▶ _DATA EXCERPTS_:
──────

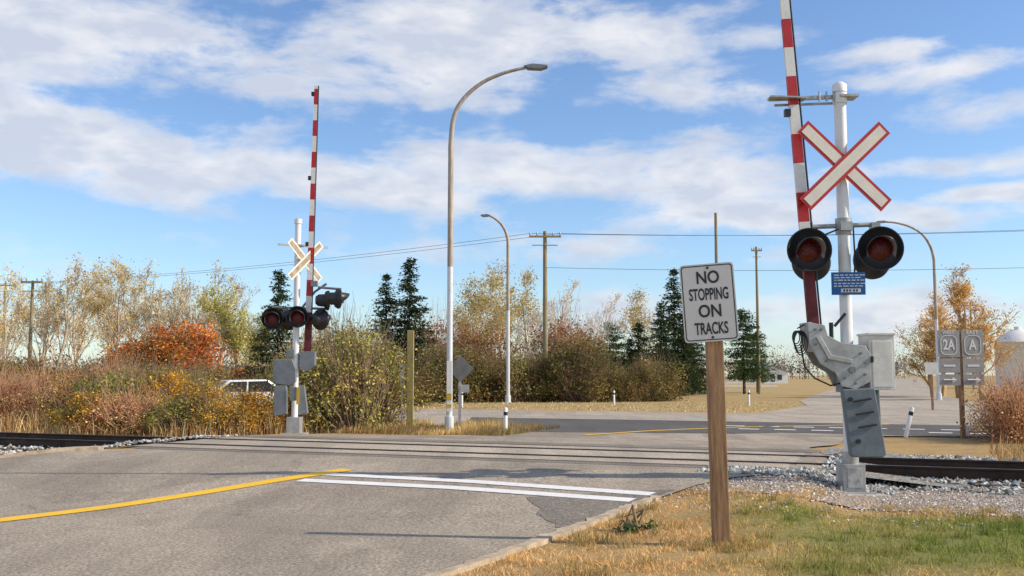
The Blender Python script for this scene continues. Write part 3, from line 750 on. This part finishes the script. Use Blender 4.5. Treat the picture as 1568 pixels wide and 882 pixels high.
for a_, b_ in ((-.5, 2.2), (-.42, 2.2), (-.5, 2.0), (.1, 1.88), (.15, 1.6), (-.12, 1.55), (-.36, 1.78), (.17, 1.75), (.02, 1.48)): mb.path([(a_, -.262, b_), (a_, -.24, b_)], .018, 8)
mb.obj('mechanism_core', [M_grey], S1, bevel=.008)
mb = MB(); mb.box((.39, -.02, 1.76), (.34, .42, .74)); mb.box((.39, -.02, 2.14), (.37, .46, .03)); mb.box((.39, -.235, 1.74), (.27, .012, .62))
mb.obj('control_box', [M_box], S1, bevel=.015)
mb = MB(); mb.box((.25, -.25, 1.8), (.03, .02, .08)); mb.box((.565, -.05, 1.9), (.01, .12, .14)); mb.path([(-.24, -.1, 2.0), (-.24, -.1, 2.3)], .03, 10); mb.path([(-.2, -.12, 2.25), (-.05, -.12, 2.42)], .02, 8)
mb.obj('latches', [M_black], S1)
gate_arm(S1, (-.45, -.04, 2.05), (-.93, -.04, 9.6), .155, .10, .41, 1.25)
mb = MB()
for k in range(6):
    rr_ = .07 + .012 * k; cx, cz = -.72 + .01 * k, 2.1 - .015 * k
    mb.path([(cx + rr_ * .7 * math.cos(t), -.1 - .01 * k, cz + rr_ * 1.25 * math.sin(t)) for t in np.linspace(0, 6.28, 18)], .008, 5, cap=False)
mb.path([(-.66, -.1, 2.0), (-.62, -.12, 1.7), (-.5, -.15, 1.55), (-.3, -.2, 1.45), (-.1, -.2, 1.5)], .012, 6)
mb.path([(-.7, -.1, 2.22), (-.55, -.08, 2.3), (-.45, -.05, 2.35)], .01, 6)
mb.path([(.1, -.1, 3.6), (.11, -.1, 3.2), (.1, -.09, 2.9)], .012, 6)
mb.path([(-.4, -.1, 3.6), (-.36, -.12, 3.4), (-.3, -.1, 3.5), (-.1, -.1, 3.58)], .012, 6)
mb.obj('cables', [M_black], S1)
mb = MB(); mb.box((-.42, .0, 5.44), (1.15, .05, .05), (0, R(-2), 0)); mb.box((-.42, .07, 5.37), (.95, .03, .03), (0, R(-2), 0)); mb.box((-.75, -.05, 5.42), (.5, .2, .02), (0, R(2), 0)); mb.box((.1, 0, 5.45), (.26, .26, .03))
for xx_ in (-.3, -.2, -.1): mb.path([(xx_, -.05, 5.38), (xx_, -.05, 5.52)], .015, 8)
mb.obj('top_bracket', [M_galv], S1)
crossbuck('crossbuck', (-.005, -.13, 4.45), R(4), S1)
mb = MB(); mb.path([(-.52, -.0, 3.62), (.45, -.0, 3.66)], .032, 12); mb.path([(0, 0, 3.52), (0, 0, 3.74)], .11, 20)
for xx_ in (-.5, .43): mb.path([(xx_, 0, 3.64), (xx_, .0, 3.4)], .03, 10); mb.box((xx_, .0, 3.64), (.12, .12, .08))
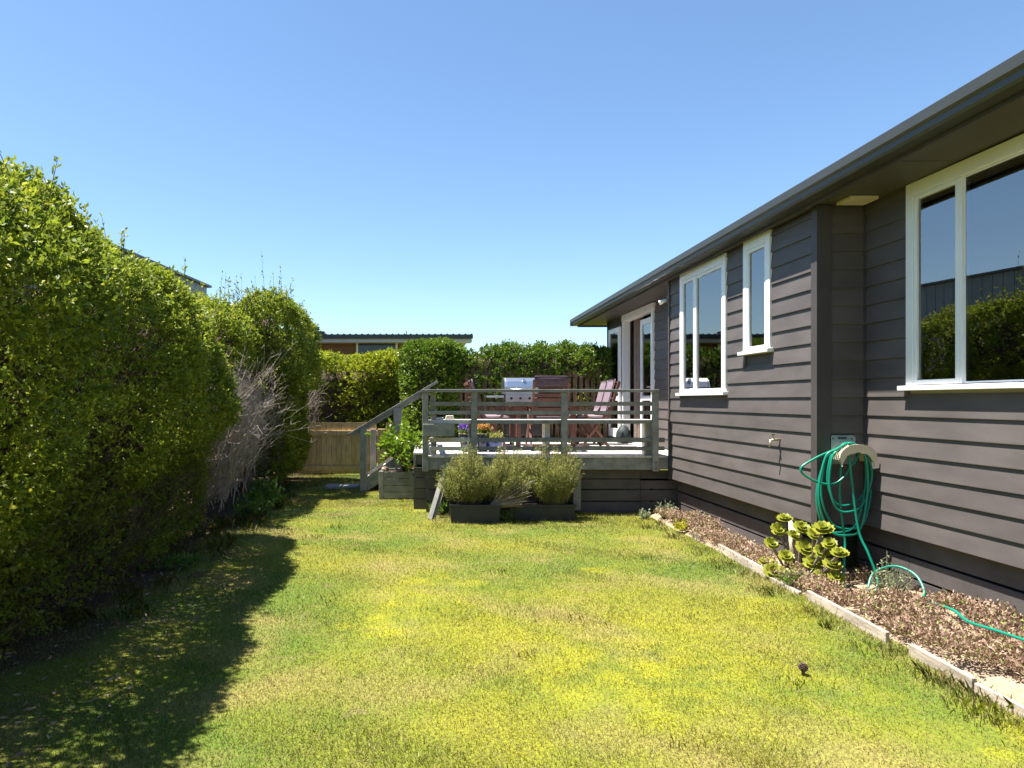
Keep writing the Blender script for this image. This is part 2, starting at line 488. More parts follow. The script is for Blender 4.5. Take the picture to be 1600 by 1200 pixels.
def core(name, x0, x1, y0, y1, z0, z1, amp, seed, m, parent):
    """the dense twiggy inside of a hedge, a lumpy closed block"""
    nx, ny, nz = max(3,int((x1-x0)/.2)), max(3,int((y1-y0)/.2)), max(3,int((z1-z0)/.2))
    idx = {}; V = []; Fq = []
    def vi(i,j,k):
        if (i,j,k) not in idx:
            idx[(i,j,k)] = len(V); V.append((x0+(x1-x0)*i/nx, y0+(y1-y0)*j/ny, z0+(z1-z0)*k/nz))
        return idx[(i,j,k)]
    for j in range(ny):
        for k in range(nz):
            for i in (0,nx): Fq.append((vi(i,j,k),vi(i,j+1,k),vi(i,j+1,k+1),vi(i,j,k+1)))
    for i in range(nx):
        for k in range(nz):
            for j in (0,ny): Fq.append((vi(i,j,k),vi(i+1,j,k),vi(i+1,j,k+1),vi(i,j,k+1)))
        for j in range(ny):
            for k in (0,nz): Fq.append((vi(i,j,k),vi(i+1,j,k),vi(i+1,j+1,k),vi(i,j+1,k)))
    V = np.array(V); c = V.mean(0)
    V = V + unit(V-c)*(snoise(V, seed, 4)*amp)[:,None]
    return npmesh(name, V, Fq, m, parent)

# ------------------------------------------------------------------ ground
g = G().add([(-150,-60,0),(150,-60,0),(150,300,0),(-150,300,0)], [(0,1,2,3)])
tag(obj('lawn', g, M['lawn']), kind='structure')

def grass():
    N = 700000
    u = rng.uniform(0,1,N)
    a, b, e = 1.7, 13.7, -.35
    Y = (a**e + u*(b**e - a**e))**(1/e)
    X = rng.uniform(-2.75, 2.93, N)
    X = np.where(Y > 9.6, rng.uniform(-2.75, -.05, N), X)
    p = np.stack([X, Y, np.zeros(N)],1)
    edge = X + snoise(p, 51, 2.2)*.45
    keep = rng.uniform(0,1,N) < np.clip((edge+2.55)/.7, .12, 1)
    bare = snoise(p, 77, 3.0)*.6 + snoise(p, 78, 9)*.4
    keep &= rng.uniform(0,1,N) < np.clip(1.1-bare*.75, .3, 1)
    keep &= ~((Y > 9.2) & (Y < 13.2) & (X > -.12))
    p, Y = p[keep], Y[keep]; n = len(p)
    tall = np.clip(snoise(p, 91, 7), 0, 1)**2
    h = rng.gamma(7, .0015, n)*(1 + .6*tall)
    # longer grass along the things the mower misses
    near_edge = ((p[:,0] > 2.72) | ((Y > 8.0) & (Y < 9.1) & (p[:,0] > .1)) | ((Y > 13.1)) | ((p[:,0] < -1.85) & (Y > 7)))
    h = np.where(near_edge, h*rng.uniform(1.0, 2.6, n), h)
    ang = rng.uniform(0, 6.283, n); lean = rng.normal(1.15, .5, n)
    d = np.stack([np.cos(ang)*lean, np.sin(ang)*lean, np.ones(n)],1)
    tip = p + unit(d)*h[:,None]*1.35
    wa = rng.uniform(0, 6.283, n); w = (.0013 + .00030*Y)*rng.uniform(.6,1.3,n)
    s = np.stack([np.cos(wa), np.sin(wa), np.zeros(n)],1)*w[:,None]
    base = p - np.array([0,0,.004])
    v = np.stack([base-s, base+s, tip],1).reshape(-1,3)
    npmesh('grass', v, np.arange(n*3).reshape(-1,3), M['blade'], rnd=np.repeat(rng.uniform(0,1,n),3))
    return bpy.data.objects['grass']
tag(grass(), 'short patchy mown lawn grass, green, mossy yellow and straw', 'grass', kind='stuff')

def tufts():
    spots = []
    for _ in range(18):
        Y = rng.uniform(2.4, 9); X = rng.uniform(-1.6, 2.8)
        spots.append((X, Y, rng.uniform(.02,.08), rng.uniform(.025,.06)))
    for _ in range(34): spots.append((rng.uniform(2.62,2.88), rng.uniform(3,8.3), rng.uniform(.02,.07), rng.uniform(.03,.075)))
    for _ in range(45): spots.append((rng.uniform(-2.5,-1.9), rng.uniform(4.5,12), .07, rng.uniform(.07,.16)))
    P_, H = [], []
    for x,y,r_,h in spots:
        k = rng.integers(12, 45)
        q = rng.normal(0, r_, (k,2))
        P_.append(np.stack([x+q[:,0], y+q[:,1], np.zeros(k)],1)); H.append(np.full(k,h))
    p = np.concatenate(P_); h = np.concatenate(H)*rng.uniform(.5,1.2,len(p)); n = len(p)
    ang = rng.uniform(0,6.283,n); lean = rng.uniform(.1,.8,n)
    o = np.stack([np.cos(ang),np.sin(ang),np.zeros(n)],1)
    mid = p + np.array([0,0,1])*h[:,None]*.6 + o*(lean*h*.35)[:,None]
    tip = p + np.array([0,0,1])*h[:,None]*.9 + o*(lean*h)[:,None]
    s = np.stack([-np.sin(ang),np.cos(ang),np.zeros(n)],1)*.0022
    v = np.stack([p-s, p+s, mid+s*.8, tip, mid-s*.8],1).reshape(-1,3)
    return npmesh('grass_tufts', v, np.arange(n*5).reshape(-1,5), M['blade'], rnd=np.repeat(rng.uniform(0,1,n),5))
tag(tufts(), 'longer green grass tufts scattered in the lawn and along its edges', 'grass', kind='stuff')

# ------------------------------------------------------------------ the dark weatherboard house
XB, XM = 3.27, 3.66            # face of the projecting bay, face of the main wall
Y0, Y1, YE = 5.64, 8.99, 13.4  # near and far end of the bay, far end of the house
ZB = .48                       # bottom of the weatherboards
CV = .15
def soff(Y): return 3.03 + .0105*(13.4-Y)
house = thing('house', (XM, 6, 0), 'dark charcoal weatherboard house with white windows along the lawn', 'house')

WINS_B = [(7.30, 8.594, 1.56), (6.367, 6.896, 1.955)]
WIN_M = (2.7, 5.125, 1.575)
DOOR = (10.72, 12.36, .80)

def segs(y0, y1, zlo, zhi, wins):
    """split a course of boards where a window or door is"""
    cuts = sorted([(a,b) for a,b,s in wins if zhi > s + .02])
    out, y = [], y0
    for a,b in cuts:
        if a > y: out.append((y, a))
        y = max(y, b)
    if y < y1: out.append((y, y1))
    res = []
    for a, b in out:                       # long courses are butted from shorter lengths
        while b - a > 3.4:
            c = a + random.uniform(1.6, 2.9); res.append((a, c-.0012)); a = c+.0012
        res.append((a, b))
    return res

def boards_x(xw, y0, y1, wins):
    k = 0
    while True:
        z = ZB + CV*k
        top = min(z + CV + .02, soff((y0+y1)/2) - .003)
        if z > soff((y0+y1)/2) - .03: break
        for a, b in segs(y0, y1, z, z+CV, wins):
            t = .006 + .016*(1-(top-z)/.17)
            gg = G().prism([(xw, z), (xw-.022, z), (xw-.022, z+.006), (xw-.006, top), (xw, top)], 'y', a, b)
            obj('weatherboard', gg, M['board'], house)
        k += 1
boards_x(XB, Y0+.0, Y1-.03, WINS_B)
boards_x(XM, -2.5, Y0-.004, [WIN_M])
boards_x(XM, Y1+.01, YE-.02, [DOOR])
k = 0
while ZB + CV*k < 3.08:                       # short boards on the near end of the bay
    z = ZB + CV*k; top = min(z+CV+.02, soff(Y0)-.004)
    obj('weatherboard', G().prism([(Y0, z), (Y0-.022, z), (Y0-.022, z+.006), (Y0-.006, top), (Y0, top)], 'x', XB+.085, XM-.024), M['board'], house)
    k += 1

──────

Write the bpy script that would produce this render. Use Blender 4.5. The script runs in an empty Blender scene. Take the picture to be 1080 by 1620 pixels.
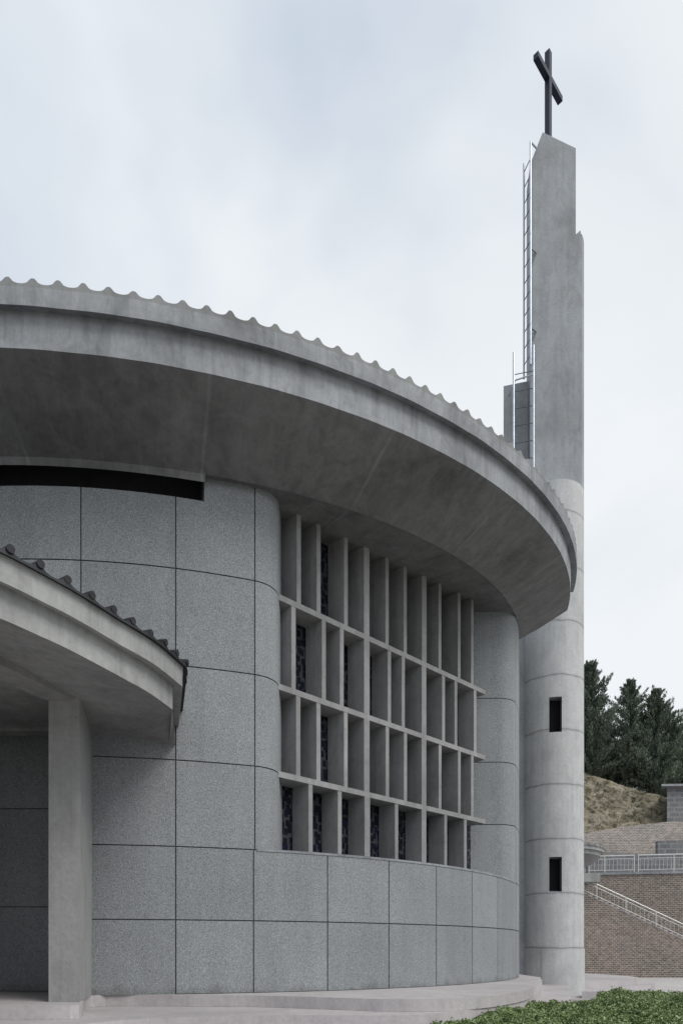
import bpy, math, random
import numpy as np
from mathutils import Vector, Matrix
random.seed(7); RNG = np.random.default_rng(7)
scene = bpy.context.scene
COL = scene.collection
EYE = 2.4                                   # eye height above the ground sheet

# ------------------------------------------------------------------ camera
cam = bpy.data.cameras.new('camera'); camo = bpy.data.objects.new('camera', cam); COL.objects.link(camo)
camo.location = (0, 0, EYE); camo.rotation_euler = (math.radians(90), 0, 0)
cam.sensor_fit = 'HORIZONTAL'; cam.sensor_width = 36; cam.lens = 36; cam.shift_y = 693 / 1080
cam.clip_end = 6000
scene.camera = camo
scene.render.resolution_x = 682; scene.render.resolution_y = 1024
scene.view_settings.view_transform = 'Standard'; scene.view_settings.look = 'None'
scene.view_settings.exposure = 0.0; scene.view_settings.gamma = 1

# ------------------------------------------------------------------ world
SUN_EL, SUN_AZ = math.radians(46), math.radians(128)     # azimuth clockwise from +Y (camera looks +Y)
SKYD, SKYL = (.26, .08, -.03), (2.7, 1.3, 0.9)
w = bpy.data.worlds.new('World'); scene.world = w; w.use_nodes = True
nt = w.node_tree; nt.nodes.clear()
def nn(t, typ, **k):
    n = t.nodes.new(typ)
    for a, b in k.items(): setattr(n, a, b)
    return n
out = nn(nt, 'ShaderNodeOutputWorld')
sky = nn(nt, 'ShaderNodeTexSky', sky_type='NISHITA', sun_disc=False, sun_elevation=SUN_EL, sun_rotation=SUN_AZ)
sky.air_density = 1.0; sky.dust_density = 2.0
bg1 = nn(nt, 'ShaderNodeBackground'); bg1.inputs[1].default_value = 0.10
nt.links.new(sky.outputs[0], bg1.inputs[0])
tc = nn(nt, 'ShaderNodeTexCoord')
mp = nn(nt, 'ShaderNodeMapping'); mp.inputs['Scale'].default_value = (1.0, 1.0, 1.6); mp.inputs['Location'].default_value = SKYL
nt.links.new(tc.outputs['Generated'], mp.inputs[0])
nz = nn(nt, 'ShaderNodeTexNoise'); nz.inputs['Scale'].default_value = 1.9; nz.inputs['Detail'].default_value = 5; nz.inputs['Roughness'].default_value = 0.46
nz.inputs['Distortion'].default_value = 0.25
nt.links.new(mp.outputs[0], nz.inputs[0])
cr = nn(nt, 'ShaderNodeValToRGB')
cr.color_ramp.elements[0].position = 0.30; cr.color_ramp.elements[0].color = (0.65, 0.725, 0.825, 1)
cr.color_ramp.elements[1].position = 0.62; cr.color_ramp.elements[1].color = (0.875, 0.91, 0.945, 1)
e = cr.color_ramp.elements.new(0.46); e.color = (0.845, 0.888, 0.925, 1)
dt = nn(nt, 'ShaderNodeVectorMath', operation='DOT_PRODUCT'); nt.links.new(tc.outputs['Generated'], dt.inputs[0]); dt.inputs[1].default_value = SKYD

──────

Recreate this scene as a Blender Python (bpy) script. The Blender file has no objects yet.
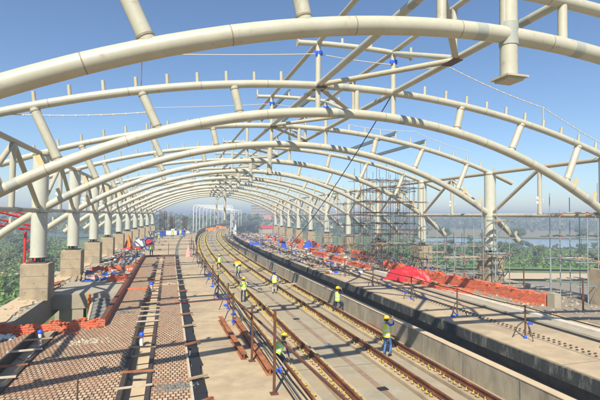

──────

Any pictures should be left out. Reproduce every line from the one holding "Write the bpy" down to the one holding "the ground sheet", both of those lines included.

▶ _WRITTEN SOLUTION_:
Write the bpy script that would produce this render. Use Blender 4.5. The script runs in an empty Blender scene. Take the picture to be 1080 by 1620 pixels.
import bpy, math, random
import numpy as np
from mathutils import Vector, Matrix
random.seed(7); RNG = np.random.default_rng(7)
scene = bpy.context.scene
COL = scene.collection
EYE = 2.4                                   # eye height above the ground sheet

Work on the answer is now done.